Council members Brian Wayson and Chris Hoffman expressed concerns about the location for the underpass, and how useful it will be.
“I love the idea of a tunnel going under 965,” Hoffman said, “I just feel like it’s not really useful where it is.” Hoffman pointed to the Cherry Street underpass being located on a bike path, as well as how tunnels in Coralville “serve a somewhat useful purpose, mostly if you’re on a bike.” He said while the design is beautiful, he was struggling with the usefulness.
“It doesn’t solve any of our pedestrian needs,” he said, noting how kids living behind the Fareway grocery store, south of Zeller Street, and on the west side of 965 will still be crossing the road. “It’s attractive, and it’s a great way to bike, but it doesn’t drop you off anywhere helpful. It’s just getting you on the other side of the road. There isn’t a function to it, and that’s where I’m going to struggle with this.”

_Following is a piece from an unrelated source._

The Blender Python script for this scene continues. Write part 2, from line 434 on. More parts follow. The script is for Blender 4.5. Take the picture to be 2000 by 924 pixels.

Heiar defended the location with a vision of the 965 corridor 10-15 years in the future. “There’s going to be a lot more development to the south so I do think, eventually, it’ll pick up users. People made the same argument about the one up on Cherry Street, that the kids farther south wouldn’t be able to use it. And, unfortunately, we can’t have a tunnel on every block.” Heiar also noted the master plan calls for a tunnel somewhere in Phase 5, “and topography plays a role in location.
“Someday when it’s all built-out, it’ll be a well-used feature,” he said.
Plans have been submitted to the Iowa Department of Transportation for review with final plans due by Dec. 22. Bids are to be let for the project on March 16, 2021, with construction commencing during the 2021 construction season.